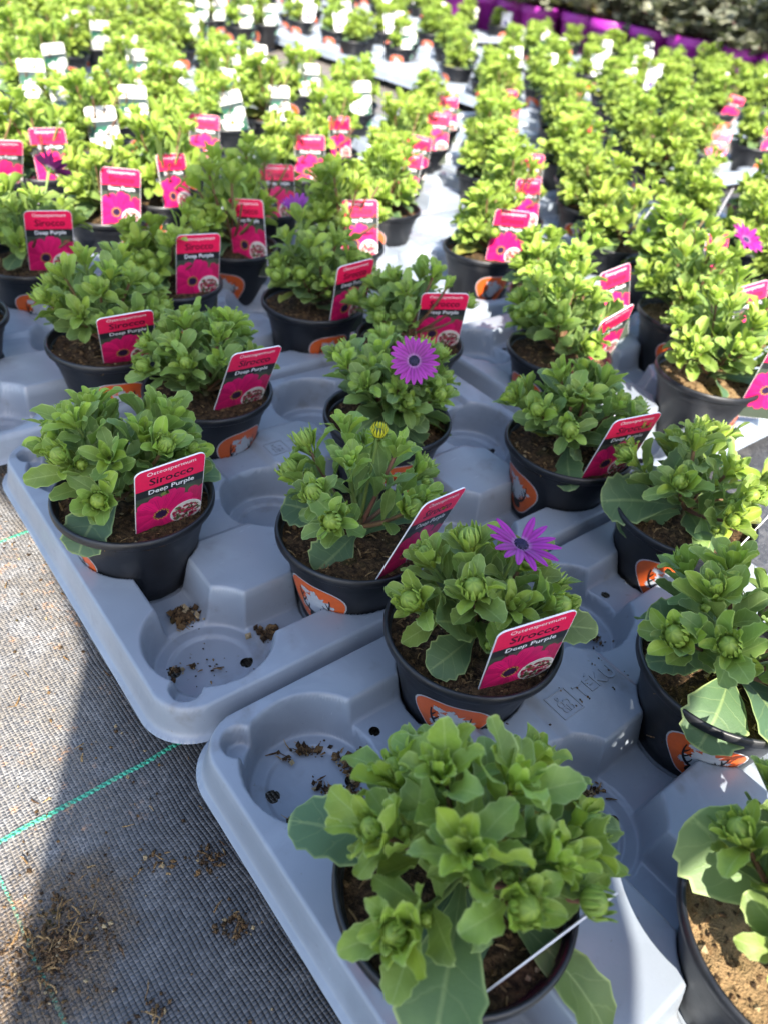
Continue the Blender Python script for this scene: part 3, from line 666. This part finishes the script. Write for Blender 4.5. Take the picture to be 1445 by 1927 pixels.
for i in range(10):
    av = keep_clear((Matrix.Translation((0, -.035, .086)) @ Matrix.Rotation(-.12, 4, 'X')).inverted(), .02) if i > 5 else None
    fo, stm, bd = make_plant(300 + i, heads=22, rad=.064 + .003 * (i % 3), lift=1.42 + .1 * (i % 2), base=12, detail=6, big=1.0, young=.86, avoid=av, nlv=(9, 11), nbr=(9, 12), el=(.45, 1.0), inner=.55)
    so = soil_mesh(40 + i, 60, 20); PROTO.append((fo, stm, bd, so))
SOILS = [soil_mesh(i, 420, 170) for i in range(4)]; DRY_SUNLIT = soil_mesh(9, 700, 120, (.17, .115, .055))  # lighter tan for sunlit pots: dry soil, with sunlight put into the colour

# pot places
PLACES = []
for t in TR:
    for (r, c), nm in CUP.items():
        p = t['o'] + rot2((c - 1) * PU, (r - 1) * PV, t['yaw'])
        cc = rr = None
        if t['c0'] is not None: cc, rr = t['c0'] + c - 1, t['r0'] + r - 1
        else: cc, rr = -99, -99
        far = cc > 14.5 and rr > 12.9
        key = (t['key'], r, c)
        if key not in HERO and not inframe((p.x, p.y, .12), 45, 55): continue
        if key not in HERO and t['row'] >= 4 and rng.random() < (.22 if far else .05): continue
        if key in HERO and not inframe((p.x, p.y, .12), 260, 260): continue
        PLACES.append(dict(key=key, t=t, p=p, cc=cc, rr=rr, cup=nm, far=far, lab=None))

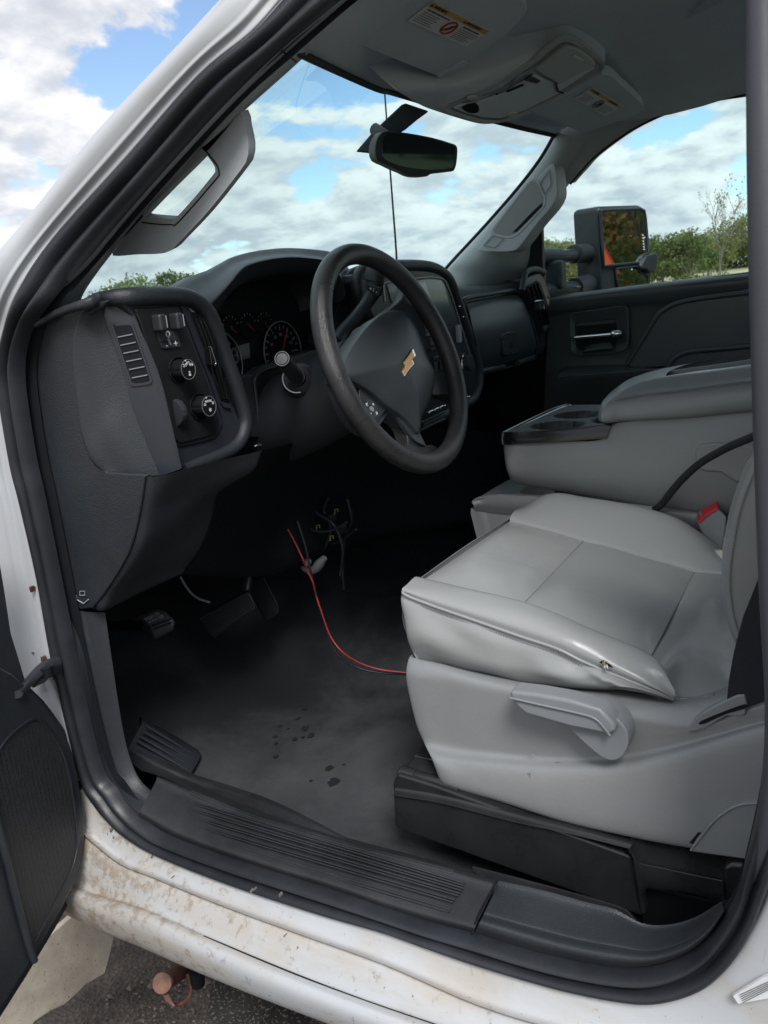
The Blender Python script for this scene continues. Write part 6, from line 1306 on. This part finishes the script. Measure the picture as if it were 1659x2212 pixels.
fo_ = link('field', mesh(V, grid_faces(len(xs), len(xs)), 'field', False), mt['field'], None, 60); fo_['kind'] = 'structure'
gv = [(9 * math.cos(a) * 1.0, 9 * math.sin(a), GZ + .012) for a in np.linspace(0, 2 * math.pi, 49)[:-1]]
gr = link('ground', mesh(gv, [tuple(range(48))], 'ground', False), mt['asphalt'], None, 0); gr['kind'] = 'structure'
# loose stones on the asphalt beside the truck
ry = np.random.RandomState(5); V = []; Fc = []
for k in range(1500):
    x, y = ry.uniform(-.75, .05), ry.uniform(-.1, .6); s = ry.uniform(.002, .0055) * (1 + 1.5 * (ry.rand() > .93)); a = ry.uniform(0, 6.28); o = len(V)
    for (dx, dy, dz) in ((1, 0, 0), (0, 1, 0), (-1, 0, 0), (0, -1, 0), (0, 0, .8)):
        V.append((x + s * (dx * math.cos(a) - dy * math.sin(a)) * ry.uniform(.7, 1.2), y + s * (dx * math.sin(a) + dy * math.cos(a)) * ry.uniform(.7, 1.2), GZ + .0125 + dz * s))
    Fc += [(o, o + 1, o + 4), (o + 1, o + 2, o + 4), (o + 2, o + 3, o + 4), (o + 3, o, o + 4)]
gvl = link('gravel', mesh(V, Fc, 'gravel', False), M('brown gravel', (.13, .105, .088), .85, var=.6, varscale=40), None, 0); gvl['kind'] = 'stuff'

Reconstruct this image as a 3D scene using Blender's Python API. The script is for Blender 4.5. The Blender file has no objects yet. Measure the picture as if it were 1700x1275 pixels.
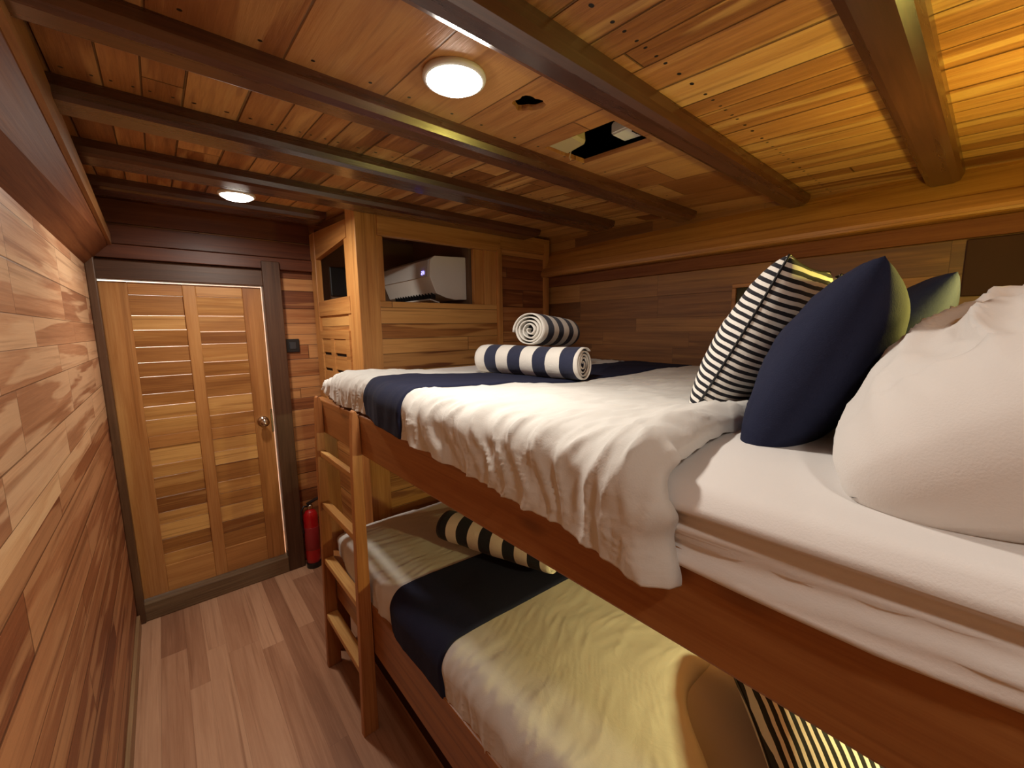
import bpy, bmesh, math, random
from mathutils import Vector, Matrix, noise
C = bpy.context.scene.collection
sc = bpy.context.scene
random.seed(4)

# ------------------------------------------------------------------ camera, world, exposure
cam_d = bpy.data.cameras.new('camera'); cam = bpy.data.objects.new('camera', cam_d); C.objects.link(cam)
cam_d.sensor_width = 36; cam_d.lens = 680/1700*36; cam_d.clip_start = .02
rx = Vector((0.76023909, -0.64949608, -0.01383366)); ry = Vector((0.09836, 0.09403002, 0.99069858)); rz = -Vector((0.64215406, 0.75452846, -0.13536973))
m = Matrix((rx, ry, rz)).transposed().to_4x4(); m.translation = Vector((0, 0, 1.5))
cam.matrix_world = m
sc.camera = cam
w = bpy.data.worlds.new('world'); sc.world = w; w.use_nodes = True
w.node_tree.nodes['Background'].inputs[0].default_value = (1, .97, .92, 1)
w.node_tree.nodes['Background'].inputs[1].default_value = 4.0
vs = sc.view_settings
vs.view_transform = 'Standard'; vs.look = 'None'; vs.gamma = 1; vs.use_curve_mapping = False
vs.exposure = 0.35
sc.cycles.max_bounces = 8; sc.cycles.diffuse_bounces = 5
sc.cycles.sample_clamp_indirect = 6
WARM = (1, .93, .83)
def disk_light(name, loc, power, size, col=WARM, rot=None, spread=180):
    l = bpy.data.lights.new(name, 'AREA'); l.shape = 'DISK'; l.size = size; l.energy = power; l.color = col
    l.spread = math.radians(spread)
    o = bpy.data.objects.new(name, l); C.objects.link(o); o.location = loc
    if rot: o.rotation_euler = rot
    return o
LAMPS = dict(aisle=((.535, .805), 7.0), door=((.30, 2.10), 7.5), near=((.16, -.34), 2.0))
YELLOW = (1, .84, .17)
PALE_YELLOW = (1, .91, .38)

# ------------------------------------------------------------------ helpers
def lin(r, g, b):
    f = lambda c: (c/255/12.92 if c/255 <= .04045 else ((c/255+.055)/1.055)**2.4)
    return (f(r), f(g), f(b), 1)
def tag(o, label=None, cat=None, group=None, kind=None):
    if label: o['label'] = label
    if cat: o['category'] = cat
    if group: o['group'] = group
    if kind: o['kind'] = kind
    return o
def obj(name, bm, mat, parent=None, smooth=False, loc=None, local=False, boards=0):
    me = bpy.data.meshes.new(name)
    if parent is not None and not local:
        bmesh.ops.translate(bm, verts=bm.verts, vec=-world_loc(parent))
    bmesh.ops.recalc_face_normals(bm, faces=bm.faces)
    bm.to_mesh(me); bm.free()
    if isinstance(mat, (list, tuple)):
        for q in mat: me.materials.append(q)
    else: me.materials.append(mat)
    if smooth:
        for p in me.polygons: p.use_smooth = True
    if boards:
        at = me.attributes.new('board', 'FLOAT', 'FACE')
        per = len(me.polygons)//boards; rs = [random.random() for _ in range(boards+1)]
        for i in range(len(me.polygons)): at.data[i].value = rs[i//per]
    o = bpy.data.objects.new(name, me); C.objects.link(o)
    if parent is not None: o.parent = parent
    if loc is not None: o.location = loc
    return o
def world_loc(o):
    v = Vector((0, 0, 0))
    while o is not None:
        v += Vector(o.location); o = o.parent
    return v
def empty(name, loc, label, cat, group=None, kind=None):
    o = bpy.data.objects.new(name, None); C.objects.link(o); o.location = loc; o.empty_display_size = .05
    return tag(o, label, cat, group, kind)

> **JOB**
A faithful copy of the records above is needed, with the pictures left out.

> **TASK OUTPUT**
Continue the Blender Python script for this scene: part 3, from line 666. This part finishes the script. Write for Blender 4.5. Take the picture to be 1445 by 1927 pixels.
for i in range(10):
    av = keep_clear((Matrix.Translation((0, -.035, .086)) @ Matrix.Rotation(-.12, 4, 'X')).inverted(), .02) if i > 5 else None
    fo, stm, bd = make_plant(300 + i, heads=22, rad=.064 + .003 * (i % 3), lift=1.42 + .1 * (i % 2), base=12, detail=6, big=1.0, young=.86, avoid=av, nlv=(9, 11), nbr=(9, 12), el=(.45, 1.0), inner=.55)
    so = soil_mesh(40 + i, 60, 20); PROTO.append((fo, stm, bd, so))
SOILS = [soil_mesh(i, 420, 170) for i in range(4)]; DRY_SUNLIT = soil_mesh(9, 700, 120, (.17, .115, .055))  # lighter tan for sunlit pots: dry soil, with sunlight put into the colour

# pot places
PLACES = []
for t in TR:
    for (r, c), nm in CUP.items():
        p = t['o'] + rot2((c - 1) * PU, (r - 1) * PV, t['yaw'])
        cc = rr = None
        if t['c0'] is not None: cc, rr = t['c0'] + c - 1, t['r0'] + r - 1
        else: cc, rr = -99, -99
        far = cc > 14.5 and rr > 12.9
        key = (t['key'], r, c)
        if key not in HERO and not inframe((p.x, p.y, .12), 45, 55): continue
        if key not in HERO and t['row'] >= 4 and rng.random() < (.22 if far else .05): continue
        if key in HERO and not inframe((p.x, p.y, .12), 260, 260): continue
        PLACES.append(dict(key=key, t=t, p=p, cc=cc, rr=rr, cup=nm, far=far, lab=None))

The Blender Python script for this scene continues. Write part 6, from line 1306 on. This part finishes the script. Measure the picture as if it were 1659x2212 pixels.
fo_ = link('field', mesh(V, grid_faces(len(xs), len(xs)), 'field', False), mt['field'], None, 60); fo_['kind'] = 'structure'
gv = [(9 * math.cos(a) * 1.0, 9 * math.sin(a), GZ + .012) for a in np.linspace(0, 2 * math.pi, 49)[:-1]]
gr = link('ground', mesh(gv, [tuple(range(48))], 'ground', False), mt['asphalt'], None, 0); gr['kind'] = 'structure'
# loose stones on the asphalt beside the truck
ry = np.random.RandomState(5); V = []; Fc = []
for k in range(1500):
    x, y = ry.uniform(-.75, .05), ry.uniform(-.1, .6); s = ry.uniform(.002, .0055) * (1 + 1.5 * (ry.rand() > .93)); a = ry.uniform(0, 6.28); o = len(V)
    for (dx, dy, dz) in ((1, 0, 0), (0, 1, 0), (-1, 0, 0), (0, -1, 0), (0, 0, .8)):
        V.append((x + s * (dx * math.cos(a) - dy * math.sin(a)) * ry.uniform(.7, 1.2), y + s * (dx * math.sin(a) + dy * math.cos(a)) * ry.uniform(.7, 1.2), GZ + .0125 + dz * s))
    Fc += [(o, o + 1, o + 4), (o + 1, o + 2, o + 4), (o + 2, o + 3, o + 4), (o + 3, o, o + 4)]
gvl = link('gravel', mesh(V, Fc, 'gravel', False), M('brown gravel', (.13, .105, .088), .85, var=.6, varscale=40), None, 0); gvl['kind'] = 'stuff'

Reconstruct this image as a 3D scene using Blender's Python API. The script is for Blender 4.5. The Blender file has no objects yet. Measure the picture as if it were 1700x1275 pixels.
import bpy, bmesh, math, random
from mathutils import Vector, Matrix, noise
C = bpy.context.scene.collection
sc = bpy.context.scene
random.seed(4)

# ------------------------------------------------------------------ camera, world, exposure
cam_d = bpy.data.cameras.new('camera'); cam = bpy.data.objects.new('camera', cam_d); C.objects.link(cam)
cam_d.sensor_width = 36; cam_d.lens = 680/1700*36; cam_d.clip_start = .02
rx = Vector((0.76023909, -0.64949608, -0.01383366)); ry = Vector((0.09836, 0.09403002, 0.99069858)); rz = -Vector((0.64215406, 0.75452846, -0.13536973))
m = Matrix((rx, ry, rz)).transposed().to_4x4(); m.translation = Vector((0, 0, 1.5))
cam.matrix_world = m
sc.camera = cam
w = bpy.data.worlds.new('world'); sc.world = w; w.use_nodes = True
w.node_tree.nodes['Background'].inputs[0].default_value = (1, .97, .92, 1)
w.node_tree.nodes['Background'].inputs[1].default_value = 4.0
vs = sc.view_settings
vs.view_transform = 'Standard'; vs.look = 'None'; vs.gamma = 1; vs.use_curve_mapping = False
vs.exposure = 0.35
sc.cycles.max_bounces = 8; sc.cycles.diffuse_bounces = 5
sc.cycles.sample_clamp_indirect = 6
WARM = (1, .93, .83)
def disk_light(name, loc, power, size, col=WARM, rot=None, spread=180):
    l = bpy.data.lights.new(name, 'AREA'); l.shape = 'DISK'; l.size = size; l.energy = power; l.color = col
    l.spread = math.radians(spread)
    o = bpy.data.objects.new(name, l); C.objects.link(o); o.location = loc
    if rot: o.rotation_euler = rot
    return o
LAMPS = dict(aisle=((.535, .805), 7.0), door=((.30, 2.10), 7.5), near=((.16, -.34), 2.0))
YELLOW = (1, .84, .17)
PALE_YELLOW = (1, .91, .38)

# ------------------------------------------------------------------ helpers
def lin(r, g, b):
    f = lambda c: (c/255/12.92 if c/255 <= .04045 else ((c/255+.055)/1.055)**2.4)
    return (f(r), f(g), f(b), 1)
def tag(o, label=None, cat=None, group=None, kind=None):
    if label: o['label'] = label
    if cat: o['category'] = cat
    if group: o['group'] = group
    if kind: o['kind'] = kind
    return o
def obj(name, bm, mat, parent=None, smooth=False, loc=None, local=False, boards=0):
    me = bpy.data.meshes.new(name)
    if parent is not None and not local:
        bmesh.ops.translate(bm, verts=bm.verts, vec=-world_loc(parent))
    bmesh.ops.recalc_face_normals(bm, faces=bm.faces)
    bm.to_mesh(me); bm.free()
    if isinstance(mat, (list, tuple)):
        for q in mat: me.materials.append(q)
    else: me.materials.append(mat)
    if smooth:
        for p in me.polygons: p.use_smooth = True
    if boards:
        at = me.attributes.new('board', 'FLOAT', 'FACE')
        per = len(me.polygons)//boards; rs = [random.random() for _ in range(boards+1)]
        for i in range(len(me.polygons)): at.data[i].value = rs[i//per]
    o = bpy.data.objects.new(name, me); C.objects.link(o)
    if parent is not None: o.parent = parent
    if loc is not None: o.location = loc
    return o
def world_loc(o):
    v = Vector((0, 0, 0))
    while o is not None:
        v += Vector(o.location); o = o.parent
    return v
def empty(name, loc, label, cat, group=None, kind=None):
    o = bpy.data.objects.new(name, None); C.objects.link(o); o.location = loc; o.empty_display_size = .05
    return tag(o, label, cat, group, kind)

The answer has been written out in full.